Walton, who was enshrined in the Hall of Fame in 1993, was larger than life, on the court and off. His NBA career — disrupted by chronic foot injuries — lasted only 468 games with Portland, the San Diego and eventually Los Angeles Clippers and Boston. He averaged 13.3 points and 10.5 rebounds in those games, neither of those numbers exactly record-setting.
Still, his impact on the game was massive.
His most famous game was the 1973 NCAA title game, UCLA against Memphis, in which he shot an incredible 21 for 22 from the field and led the Bruins to another national championship.
“One of my guards said, ’Let’s try something else,” Wooden told The Associated Press in 2008 for a 35th anniversary retrospective on that game.
Wooden’s response during that timeout: “Why? If it ain’t broke, don’t fix it.”
They kept giving the ball to Walton, and he kept delivering in a performance for the ages.
“It’s very hard to put into words what he has meant to UCLA’s program, as well as his tremendous impact on college basketball," UCLA coach Mick Cronin said Monday. "Beyond his remarkable accomplishments as a player, it’s his relentless energy, enthusiasm for the game and unwavering candor that have been the hallmarks of his larger than life personality.
“As a passionate UCLA alumnus and broadcaster, he loved being around our players, hearing their stories and sharing his wisdom and advice. For me as a coach, he was honest, kind and always had his heart in the right place. I will miss him very much. It’s hard to imagine a season in Pauley Pavilion without him.”
Walton retired from the NBA and turned to broadcasting, something he never thought he could be good at — and an avenue he sometimes wondered would be possible for him, because he had a pronounced stutter at times in his life.
Turns out, he was excellent at that, too: Walton was an Emmy winner.
“In life, being so self-conscious, red hair, big nose, freckles and goofy, nerdy-looking face and can’t talk at all.

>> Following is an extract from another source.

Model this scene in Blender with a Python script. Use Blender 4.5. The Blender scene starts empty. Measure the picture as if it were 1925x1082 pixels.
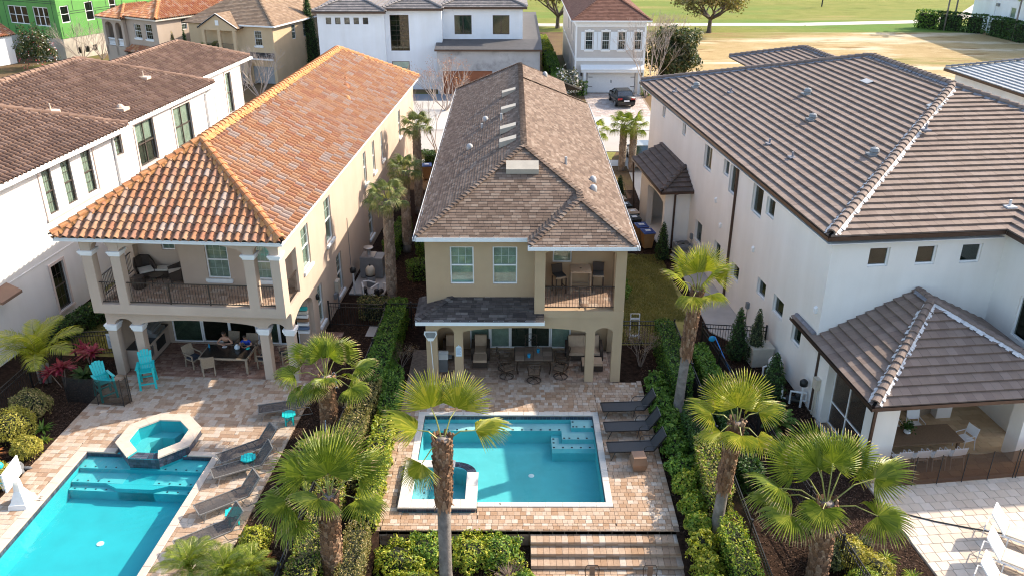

I was incredibly shy and never said a word,” Walton told The Oregonian newspaper in 2017. “Then, when I was 28 I learned how to speak. It’s become my greatest accomplishment of my life and everybody else’s biggest nightmare.”
The last part of that was just Walton hyperbole. He was beloved for his on-air tangents.
He sometimes appeared on-air in Grateful Dead T-shirts; Walton was a huge fan of the band and referenced it often, even sometimes recording satellite radio specials celebrating what it meant to be a “Deadhead.”
And the Pac-12 Conference, which has basically evaporated in many ways now because of college realignment, was another of his many loves. He always referred to it as the “Conference of Champions” and loved it all the way to the end.
“It doesn’t get any better than this,” he once said on a broadcast, tie-dyed T-shirt on, a Hawaiian lei around his neck.
“What I will remember most about him was his zest for life,” Silver said. “He was a regular presence at league events — always upbeat, smiling ear to ear and looking to share his wisdom and warmth. I treasured our close friendship, envied his boundless energy and admired the time he took with every person he encountered.”
Walton died surrounded by his loved ones, his family said. He is survived by wife Lori and sons Adam, Nate, Chris and Luke — a former NBA player and now a coach.